Sutphin told the Times that parcel is the 82-acre former Grayland Lumber property in Phase II of the Shirley T. Holland Intermodal Park on Old Suffolk Road, which was depicted in a circa-2015 concept plan as housing four buildings ranging in size from 260,500 to 294,500 square feet.

“We will take another look at that property and those impacts when we get ready to develop that piece,” she told the commissioners.

The Planning Commission vote came five days after county supervisors voted 3-2 to approve the Tidewater Logistics Center multi-warehouse complex proposed for the outskirts of Windsor. The project calls for four warehouses totaling 726,000 square feet on 154 acres fronting the four-lane Route 460 adjacent to the Keaton Avenue and Lovers Lane neighborhoods. Its site plan calls for a minimum 280-foot distance from the nearest residence, a 9-foot-tall, 60-foot-wide landscape berm and a 14.9-acre public park between the warehouses and the two neighborhoods in place of what would have been a fifth warehouse.

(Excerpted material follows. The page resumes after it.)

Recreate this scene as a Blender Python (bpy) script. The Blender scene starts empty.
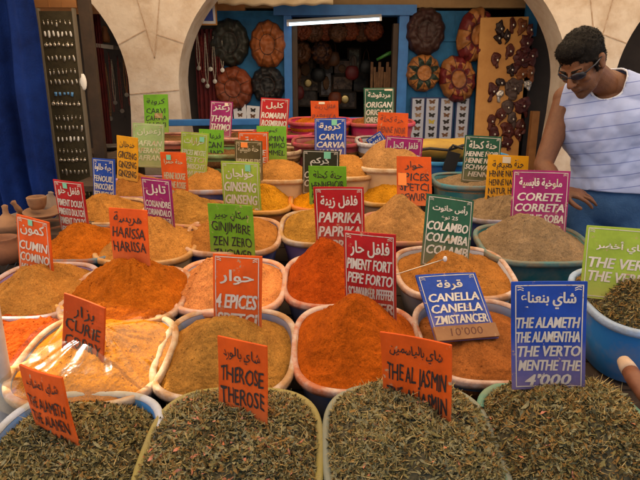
import bpy, bmesh, math, random
import numpy as np
from mathutils import Vector, Matrix, noise, Euler

random.seed(7); rng = np.random.default_rng(7)
scene = bpy.context.scene
COL = scene.collection

# ------------------------------------------------------------------ camera
cam_d = bpy.data.cameras.new('camera'); cam_d.sensor_width = 36; cam_d.lens = 31.5
cam_d.clip_start = .05; cam_d.clip_end = 600
cam = bpy.data.objects.new('camera', cam_d); COL.objects.link(cam)
cam.location = (0, 0, 1.55)
cam.rotation_euler = (math.radians(90 - 15.945), 0, 0)
scene.camera = cam

# ------------------------------------------------------------------ light
SUN_DIR = Vector((-.55, .25, .80)).normalized()          # towards the sun
world = bpy.data.worlds.new('World'); scene.world = world; world.use_nodes = True
wn = world.node_tree.nodes; wl = world.node_tree.links
sky = wn.new('ShaderNodeTexSky'); sky.sky_type = 'NISHITA'; sky.sun_disc = False
sky.sun_elevation = math.asin(SUN_DIR.z)
sky.sun_rotation = math.atan2(SUN_DIR.x, SUN_DIR.y)
sky.dust_density = 2.0
wn['Background'].inputs['Strength'].default_value = .075
wl.new(sky.outputs[0], wn['Background'].inputs['Color'])
sun_d = bpy.data.lights.new('sun', 'SUN'); sun_d.energy = 3.0; sun_d.angle = math.radians(.5)
sun_d.color = (1, .88, .70)
sun = bpy.data.objects.new('sun', sun_d); COL.objects.link(sun)
sun.rotation_euler = SUN_DIR.to_track_quat('Z', 'Y').to_euler()
sun.location = (-3, 2, 6)
vs = scene.view_settings
vs.view_transform = 'Standard'; vs.look = 'None'; vs.gamma = 1; vs.exposure = 1.72
vs.use_curve_mapping = False
scene.render.engine = 'CYCLES'
scene.cycles.use_denoising = True
scene.cycles.max_bounces = 10
scene.cycles.diffuse_bounces = 6
scene.cycles.transparent_max_bounces = 12
scene.cycles.sample_clamp_indirect = 6

# ------------------------------------------------------------------ helpers
def tag(o, label=None, cat=None, group=None, kind=None):
    if label: o['label'] = label
    if cat: o['category'] = cat
    if group: o['group'] = group
    if kind: o['kind'] = kind
    return o

def link(name, me, parent=None):
    o = bpy.data.objects.new(name, me); COL.objects.link(o)
    if parent is not None: o.parent = parent
    return o

def empty(name, loc=(0, 0, 0), rot=(0, 0, 0)):
    o = bpy.data.objects.new(name, None); COL.objects.link(o)
    o.location = loc; o.rotation_euler = rot; o.empty_display_size = .1
    return o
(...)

James Villers, one of three Windsor residents who spoke in opposition at the public hearing that preceded the Planning Commission vote, called the proceeding “deja vu.”

“What’s being proposed is not good enough; we need to do better,” Villers said.

The other two – Glyn Willis and Walter Freeman – had previously spoken against Tidewater Logistics. 

“One-hundred and 200 feet is nothing; a football field is 360 feet,” Freeman objected.

Willis noted that the county’s zoning ordinance imposes a higher setback requirement on solar farms that abut residential properties than warehouses. The solar ordinance adopted in 2022 set a minimum 75-foot distance from all property lines and at least 125 feet from any residential parcels.

Isle of Wight’s existing setback requirements for when industrial uses abut houses already exceeds what’s required in Suffolk, which is competing with Isle of Wight for new warehouse and manufacturing tenants along Route 460 as the Port of Virginia completes a $1.4 billion expansion. Suffolk requires only a 30-foot all-around buffer when M-1 light industrial-zoning abuts a residential area. For M-2 heavy industrial zoning adjacent to residences, Suffolk requires only a 30-foot front-yard setback and 50-foot side- and rear-yard setbacks.